Man hätte das an den dritten Südbahnhof anschliessende Gelände einer Totalrevision unterziehen können, ohne die Gestrauchelten der Stadt aus dem Grün zu vertrieben und den ohnehin lärmgeplagten Schweizergarten drastisch zu verkleinern.

Am schönsten wäre es natürlich gewesen, man hätte überhaupt keinen Finger an die elegante graue Bausubstanz der Hallen gerührt – nicht an die Treppen mit den Fifities-Handläufen, nicht an die von tausenden Schritten im Türbereich gewellten Böden, – man hätte bloss ein paar Dutzend Pflanzentöpfe aus dem botanischen Garten hierher geholt und Sitzbänke aufgestellt, und es wäre ein einmaliger urbaner Platz unter einem regenfesten Dach entstanden, ein öffentlicher Panoramagarten mit Empore, eine Freizone zum Spazierengehen – und Wien wäre in Zukunft um eine Attraktion reicher, endlich, die erste im 21. Jahrhundert.
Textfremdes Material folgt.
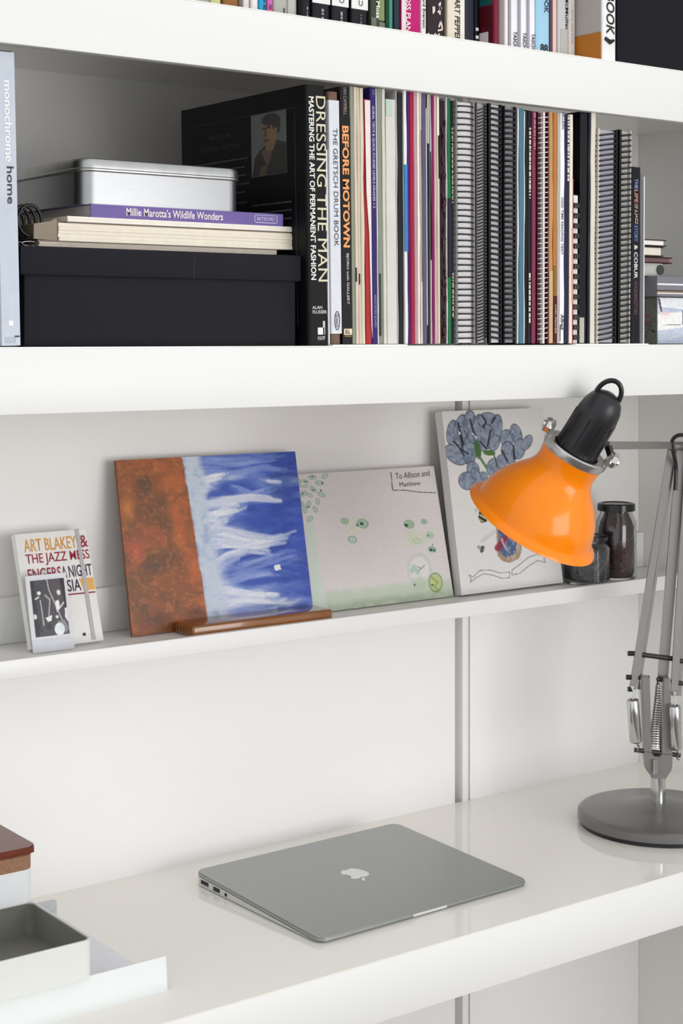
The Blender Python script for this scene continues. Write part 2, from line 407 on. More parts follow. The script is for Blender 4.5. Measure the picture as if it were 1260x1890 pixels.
# ---- white metal bookends around the music row
BE = mat('white_painted_metal', '#f2f2f0', .35, var=.01)
def bookend(px_up, px_end, ytop, label, lean):
    y = YF+.003; xu = at(px_up, 632, y=ROWB_Y).x; xe = at(px_end, 632, y=y).x; zt = at(px_up, ytop, y=y).z-SB
    t = thing('bookend', label, 'bookend', (xu, y, SB), group='white metal bookends holding the music books')
    s = 1 if xe > xu else -1
    a, b = sorted((0, s*.0013)); k = -math.tan(math.radians(lean))*zt
    bm = NB(); prism(bm, [(a, .0012), (b, .0012), (b+k, zt), (a+k, zt)], Vector((0, .007, 0)), Vector((1, 0, 0)), Vector((0, 0, 1)), Vector((0, 1, 0)), .113); obj('upright', bm, BE, t)
    a, b = sorted((0, xe-xu)); boxobj('base_plate', (a, b, 0, .15, 0, .0012), BE, t)
bookend(607.6, 752, 275, 'white metal bookend beside the large black menswear book', .98)
bookend(1189.5, 1062, 325, 'white metal bookend at the right end of the music books', -.3)

# ---- the row of music books
PX = []
t, w, h, pz = hardback(611.2, 630, 170, '#6e5646', 'drum book with white wrapped spine and brown ends', rough=.45, zb=SB+.0017)
boxobj('dust_band', (-.0001, w+.0001, -.0008, .03, pz(616), pz(186)), cover('#d9dbe2', .3), t)
spine_text('THE GRETSCH DRUM BOOK', t, w, pz(238), pz(455), .36, .80, '#23262c', .0, yoff=-.0012)
bm = NB(); tube(bm, [(w*.55+w*.24*math.cos(a), -.0012, pz(592)+.0095*math.sin(a)) for a in np.linspace(0, 2*PI, 20)[:-1]], .0004, 4, True); obj('emblem', bm, ink('#2a2c33'), t)
spine_text('Gretsch', t, w, pz(580), pz(604), .42, .70, '#2a2c33', .01, yoff=-.0012)
t, w, h, pz = hardback(632, 650, 161, '#1a1013', 'black book with bold orange title on its spine', zb=SB+.0017)
boxobj('spine_wrap', (-.0001, w, -.0003, .02, .0005, pz(215)), cover('#0d090d'), t)
spine_text('IAN CAMPBELL', t, w, pz(163), pz(213), .35, .7, '#8f8580', .0, yoff=-.0004)
spine_text('BEFORE MOTOWN', t, w, pz(233), pz(457), .16, .84, '#f2a05c', .03, yoff=-.0007)
spine_text('BJORN with GALLERT', t, w, pz(468), pz(562), .40, .72, '#c9c5c0', .01, yoff=-.0007)
boxobj('spine_label', (w*.12, w*.95, -.0008, 0, pz(618), pz(607)), cover('#e8d9bd'), t)
text('ELL', (w*.25, -.001, pz(616)), (1, 0, 0), (0, 0, 1), w=w*.5, h=.004, m=ink('#2a2018'), parent=t, bold=.03)
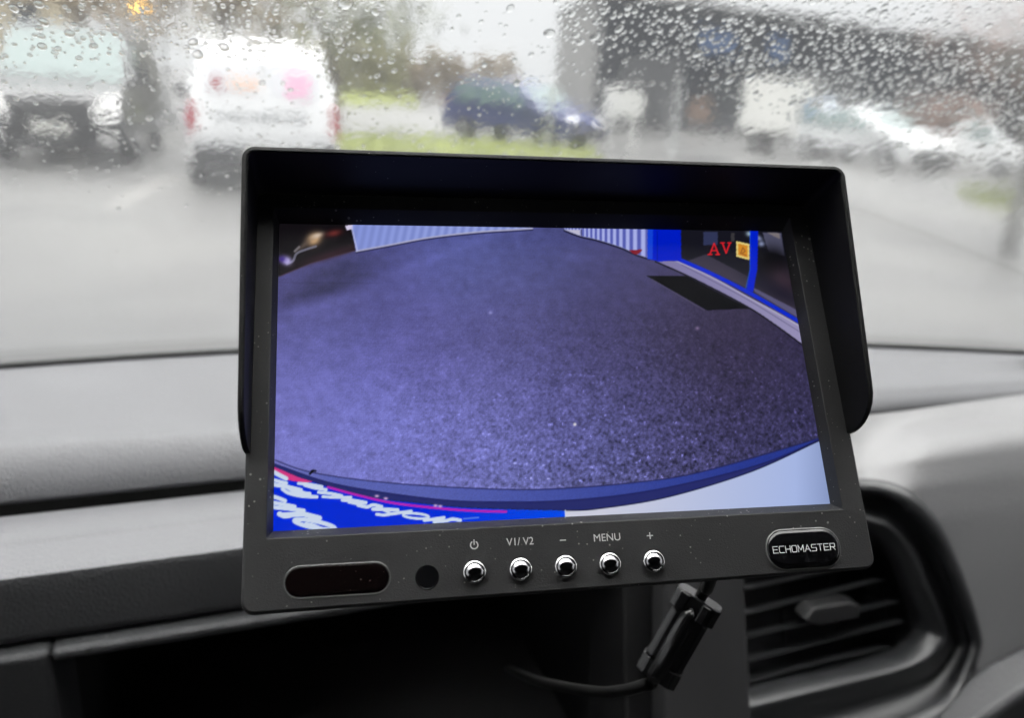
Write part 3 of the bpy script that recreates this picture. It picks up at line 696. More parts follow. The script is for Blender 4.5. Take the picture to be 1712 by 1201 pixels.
# outer frame of the panel: same count, running left-top -> along the gap -> right -> down -> left-bottom
outer = []
for i in range(N):
    t = i / (N - 1)
    if t < .34: x = 1200 + (2150 - 1200) * (t / .34) ** 1.2; outer.append((x, gapy(x) + 1))
    elif t < .66: k = (t - .34) / .32; outer.append((2150, gapy(2150) + (1700 - gapy(2150)) * k))
    else: k = (t - .66) / .34; outer.append((2150 - (2150 - 1247) * k, 1700))
rings = 14; V = []
for r_ in range(rings):
    q = (r_ / (rings - 1)) ** 1.25
    for i in range(N):
        x = OD[i][0] * (1 - q) + outer[i][0] * q; y = OD[i][1] * (1 - q) + outer[i][1] * q
        V.append(at_f(x, y, pf(x, y)))
edge = [V[r_ * N + N - 1] for r_ in range(rings)]
sk = []
for p in edge: sk += [p, p + EF * .06]
dobj('fascia_skirt', sk, grid_faces(rings, 2), M['dash_dark'])
dobj('side_fascia', V, grid_faces(rings, N), mat('fascia_plastic', (.16, .16, .165), .42, .5, noise=(9, .05), bump=(900, .0002, 1)), smooth=True)
V = []
seq = [(OD, .0005), (OD, -.0008), (AD, -.003), ([(a[0] * .5 + b[0] * .5, a[1] * .5 + b[1] * .5) for a, b in zip(AD, BD)], .004), (BD, .014), ([(a[0] * .6 + b[0] * .4, a[1] * .6 + b[1] * .4) for a, b in zip(BD, CD)], .013), (CD, .006),
       ([(a[0] * .85 + b[0] * .15, a[1] * .85 + b[1] * .15) for a, b in zip(CD, DD)], .0065), (DD, .020), (DD, .030), (DD, .075)]
for rg, off in seq:
    for x, y in rg: V.append(at_f(x, y, pf(x, y) + off) if off < .07 else at_f(x, y, pf(x, y) + .030) + EF * .045)
vent = dobj('air_vent', V, grid_faces(len(seq), N), M['vent'], smooth=True)
# closing back of the vent
dobj('vent_back', [at_f(x, y, pf(x, y) + .03) + EF * .044 for x, y in DD], [tuple(range(N))], M['dash_dark'], parent=vent)
def slat(x0, y0, x1, y1):
    mb = MB(); a = at_f(x0, y0, pf(x0, y0) + .019); b = at_f(x1, y1, pf(x1, y1) + .019); dn = Vector((0, 0, -.0020)) + EF * .001; bk = EF * .011 + Vector((0, 0, -.0056))
    mb.add([a, b, b + dn, a + dn, a + bk, b + bk, b + bk + dn, a + bk + dn], [(0, 1, 2, 3), (4, 5, 6, 7), (0, 1, 5, 4), (3, 2, 6, 7), (0, 3, 7, 4), (1, 2, 6, 5)])
    return dmb(mb, 'slat', M['vent'], parent=vent, bevel=.0008)
for s in ((1252, 985, 1440, 946), (1252, 1026, 1484, 969), (1252, 1066, 1506, 1006), (1254, 1106, 1519, 1038), (1252, 945, 1400, 912), (1256, 1140, 1490, 1082)): slat(*s)
mb = MB(); q = [at_f(x, y, pf(x, y) + .012) for x, y in ((1346, 1040), (1360, 1018), (1420, 1008), (1440, 1014), (1438, 1034), (1372, 1048))]
mb.prism(q, EF * .012); dmb(mb, 'tab', mat('vent_tab_plastic', (.011, .011, .012), .5, .3), parent=vent, bevel=.0015, seg=3)
mb = MB()
for x in (1300, 1390, 1470): mb.tube([at_f(x, 930, pf(x, 930) + .045), at_f(x + 14, 1130, pf(x, 1130) + .045)], .0012, 6)
dmb(mb, 'vane', M['dash_dark'], parent=vent)
# lower corner pad on the right
mb = MB(); q = [at_f(x, y, .27) for x, y in ((1600, 1240), (1655, 1200), (1712, 1160), (1900, 1060), (1900, 1500), (1600, 1500))]
mb.prism(q, EF * .03); dmb(mb, 'corner_pad', M['dash_face'], bevel=.006, seg=4)
# ------------------------------------------------------------------ monitor (local frame: u right, v up, h towards the viewer; metres)
_a = Vector((0.98425829, -0.01354674, 0.17621605)); _b = Vector((-0.06473986, -0.95539152, 0.28815932)); _t = Vector((12.6046, 1.57228, 230.2925)) / 1000
def c2w(v): return XA * v.x - UA * v.y + FW * v.z
MA = c2w(_a).normalized(); MBv = c2w(_b); MBv = (MBv - MA * MBv.dot(MA)).normalized(); MN = MA.cross(MBv)
MMX = Matrix.Identity(4)
for i, v in enumerate((MA, MBv, MN)):
    for r_ in range(3): MMX[r_][i] = v[r_]
MMX.translation = CAM + c2w(_t)
mon = empty('monitor', matrix=MMX); tag(mon, 'black reversing camera monitor with a sun hood showing a blue picture', 'monitor')
K = .001
def rrect(u0, u1, v0, v1, r, n=6):
    out = []
    for cu, cv, a0 in ((u1 - r, v1 - r, 0), (u0 + r, v1 - r, 90), (u0 + r, v0 + r, 180), (u1 - r, v0 + r, 270)):
        for i in range(n + 1):
            a = R(a0 + 90 * i / n); out.append((cu + r * math.cos(a), cv + r * math.sin(a)))
    return out
def loft(name, rings, m, cap0=False, cap1=False, parent=mon, smooth=False, **kw):
    V = []; n = len(rings[0][0])
    for rg, h in rings: V += [(u * K, v * K, h * K) for u, v in rg]
    F = grid_faces(len(rings), n, True)
    if cap0: F.append(tuple(range(n - 1, -1, -1)))
    if cap1: F.append(tuple(range((len(rings) - 1) * n, len(rings) * n)))
    return obj(name, V, F, m, parent, smooth=smooth, **kw)
U0, U1, V0, V1 = -83.9, 85.4, -61.7, 50.8
bez = loft('bezel', [(rrect(U0 + 3, U1 - 3, V0 + 3, V1 - 3, 2.5), -17), (rrect(U0 + .4, U1 - .4, V0 + .4, V1 - .4, 3), -14), (rrect(U0, U1, V0, V1, 3.2), 2.6), (rrect(U0 + .25, U1 - .25, V0 + .25, V1 - .25, 3), 3.5), (rrect(U0 + .8, U1 - .8, V0 + .8, V1 - .8, 2.6), 4.0),
             (rrect(-78.5, 78.5, -45.3, 46.2, .5), 4.0), (rrect(-78.2, 78.2, -45.0, 45.9, .4), 3.9), (rrect(-77.04, 77.04, -42.96, 42.96, .05), .15), (rrect(-77.04, 77.04, -42.96, 42.96, .05), -1)], M['bezel'], cap0=True)
for v in bez.data.vertices:                                # the lower edge drops a little to the left
    if v.co.y < -.052: v.co.y -= .0013 * (U1 * K - v.co.x) / ((U1 - U0) * K)
# hood
def hood_h(v):
    if v >= -12: return 18.2 + (25 - 18.2) * (v + 12) / 63
    t = (-12 - v) / 11.5
    return 4.6 + (18.2 - 4.6) * math.sqrt(max(0, 1 - t * t))
path = []
HU0, HU1, HV = -84.0, 85.4, 51.9; HR = 3.4
vs_ = [-23.4, -23.2, -22.7, -22, -21, -19.5, -17.5, -15, -12, -4, 6, 16, 26, 36, HV - HR]
for v in vs_: path.append((HU0, v, 1, 0))
for i in range(1, 7):
    a = R(180 - 90 * i / 6); path.append((HU0 + HR + HR * math.cos(a), HV - HR + HR * math.sin(a), -math.cos(a), -math.sin(a)))
for i in range(1, 12): path.append((HU0 + HR + (HU1 - HU0 - 2 * HR) * i / 12, HV, 0, -1))
for i in range(0, 7):
    a = R(90 - 90 * i / 6); path.append((HU1 - HR + HR * math.cos(a), HV - HR + HR * math.sin(a), -math.cos(a), -math.sin(a)))
for v in reversed(vs_[:-1]): path.append((HU1, v, -1, 0))
V = []; th = 1.5
for u, v, du, dv in path:
    hf_ = hood_h(v); bk = -6 if v > -12 else 1.0
    for (o, h) in ((0, bk), (0, hf_ - .5), (.12, hf_ - .12), (.5, hf_), (th - .4, hf_), (th, hf_ - .4), (th, 4.02)): V.append(((u + du * o) * K, (v + dv * o + (.55 * (1 - (u - HU0) / (HU1 - HU0)) if v > 40 else 0)) * K, h * K))
n = 7; F = grid_faces(len(path), n)
F += [tuple(range(n)), tuple(range(len(V) - 1, len(V) - 1 - n, -1))]
obj('sun_hood', V, F, M['hood'], mon, smooth=True)
for o in (bpy.data.objects['sun_hood'],):
    e = o.modifiers.new('edges', 'EDGE_SPLIT'); e.split_angle = R(40)

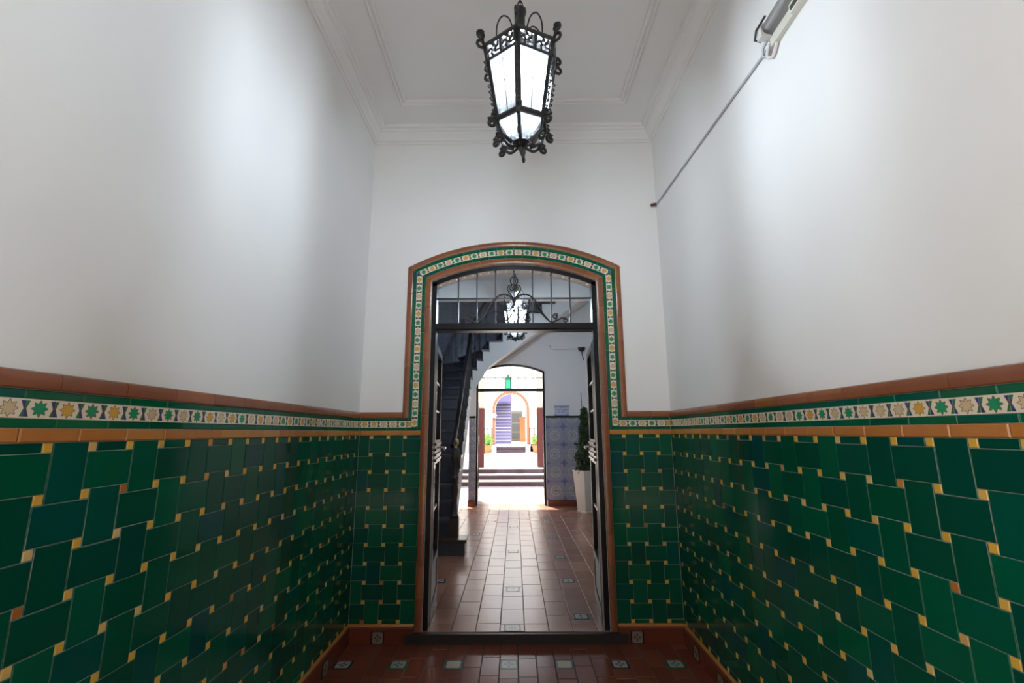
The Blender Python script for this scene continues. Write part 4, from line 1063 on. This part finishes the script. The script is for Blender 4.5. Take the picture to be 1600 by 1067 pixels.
cd = tag(empty('cable_conduit', (WX, 1.80, 3.085)), 'thin grey cable conduit running along the upper right wall', 'conduit')
MB().tube([(-0.008, 0, 0), (-0.008, D-1.80-0.03, 0.105)], 0.0065, 8).build('pipe', GREYC, cd, smooth=True)
MB().tube([(-0.008, D-1.80-0.035, 0.105), (-0.045, D-1.80-0.012, 0.108)], 0.013, 8).build('end_fitting', simple('brown_fitting', (0.12, 0.05, 0.035), None, 0.5), cd, smooth=True)

# ------------------------------------------------------------------ lobby objects
pl = tag(empty('potted_conifer', (1.22, 8.22, ZF2), None, math.radians(28)), 'slim dark conifer in tall tapered white planter by the blue dado', 'potted plant')
def sq(r, z): return [(-r, -r, z), (r, -r, z), (r, r, z), (-r, r, z)]
def frus(rs):
    vs, fs = [], []
    for r, z in rs: vs += sq(r, z)
    for i in range(len(rs)-1): fs += [(i*4+j, i*4+(j+1) % 4, i*4+4+(j+1) % 4, i*4+4+j) for j in range(4)]
    return vs, fs+[(0, 1, 2, 3), tuple(len(vs)-4+j for j in range(4))]
pt = MB().add(*frus([(0.128, 0), (0.128, 0.025), (0.115, 0.03), (0.162, 0.66), (0.168, 0.66), (0.168, 0.685), (0.145, 0.685), (0.140, 0.63)])).build('planter', POTW, pl)
MB().add(*frus([(0.142, 0.63), (0.142, 0.645)])).build('soil', SOIL, pl)
MB().tube([(0, 0, 0.63), (0.01, 0, 1.2), (0, 0.01, 1.78)], [0.018, 0.012, 0.005], 6).build('trunk', WOODB, pl)
MB().tube([(0.03, 0.05, 0.63), (-0.01, 0.06, 2.02)], 0.006, 6).build('stake', WOODB, pl)
def con():
    z = random.random()**1.25; h = 0.64+z*1.08; prof = (0.20*(0.72+0.28*math.sin(min(z/0.45, 1)*PI)) if z < 0.45 else 0.125*(1-(z-0.45)*1.3))*(0.85+0.15*math.sin(z*31))
    a = random.random()*2*PI; r = prof*random.random()**0.45
    return Vector((r*math.cos(a), r*math.sin(a), h)), Vector((math.cos(a), math.sin(a), 0.6))
leaf_cloud(2600, con, 0.05, LEAF, 'foliage', pl)

def plaque_mat():
    m, nt, b = nmat('plaque_print'); b.inputs['Roughness'].default_value = 0.3
    tc = N(nt, 'ShaderNodeTexCoord'); br = N(nt, 'ShaderNodeTexBrick'); sp = N(nt, 'ShaderNodeSeparateXYZ'); cb = N(nt, 'ShaderNodeCombineXYZ')
    L(nt, tc.outputs['Object'], sp.inputs[0]); L(nt, sp.outputs[0], cb.inputs[0]); L(nt, sp.outputs[2], cb.inputs[1]); L(nt, cb.outputs[0], br.inputs['Vector'])
    br.inputs['Scale'].default_value = 1; br.inputs['Brick Width'].default_value = 0.032; br.inputs['Row Height'].default_value = 0.045; br.inputs['Mortar Size'].default_value = 0.008
    br.inputs['Color1'].default_value = (0.10, 0.13, 0.36, 1); br.inputs['Color2'].default_value = (0.42, 0.46, 0.62, 1); br.inputs['Mortar'].default_value = (0.55, 0.58, 0.66, 1)
    L(nt, br.outputs['Color'], b.inputs['Base Color']); return m
pq = tag(empty('tile_plaque', (0.895, YF, 1.79)), 'small blue and white tile plaque above the blue dado', 'plaque')
MB().box((-0.135, -0.014, -0.085), (0.135, -0.001, 0.09)).build('panel', plaque_mat(), pq)
for z in (-0.09, 0.09): MB().box((-0.145, -0.018, z-0.006), (0.145, -0.001, z+0.006)).build('edge_strip', simple('plaque_blue', (0.10, 0.13, 0.34), None, 0.3), pq)
dc = tag(empty('wall_sensor', (1.30, YF, 2.98)), 'small dark dome sensor high on the far lobby wall', 'sensor')
MB().box((-0.03, -0.06, 0.0), (0.03, -0.001, 0.03)).build('mount', IRON, dc)
MB().lathe([(0.07, 0.0), (0.075, -0.02), (0.055, -0.06), (0.02, -0.08)], 14, Matrix.Translation((0, -0.09, 0.02))).build('dome', IRON, dc, smooth=True)
MB().tube(smooth_path([(0, -0.05, -0.02), (0.02, -0.03, -0.12), (0.05, -0.012, -0.22)]), 0.008, 5).build('lead', IRON, dc)
sc_ = tag(empty('surface_cable', (0.70, YF, 3.05)), 'thin pale cable tacked across the far lobby wall', 'cable')
MB().tube(smooth_path([(0, -0.006, 0.0), (0.02, -0.006, -0.06), (0.15, -0.006, -0.075), (0.40, -0.006, -0.07), (0.58, -0.006, -0.06)]), 0.005, 5).build('cable', GREYC, sc_)
MB().box((-0.015, -0.012, -0.012), (0.015, -0.001, 0.012)).build('wall_clip', GREYC, sc_)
»Das wäre ja ein Wunder gewesen!«, hält man mir entgegen. – Sehen Sie, das ist eben meine Auffassung von Stadtleben. Wenn ich etwas verändern will, dann nicht um das hecktische Leben noch weiter zu beschleunigen, sondern rein zum Vergnügen! Die Geschichte ist jung, bitte, und das Projekt der Freiheit eine viel jüngere Fremdheit als sämtliche Erfindungen der Transportindustrie.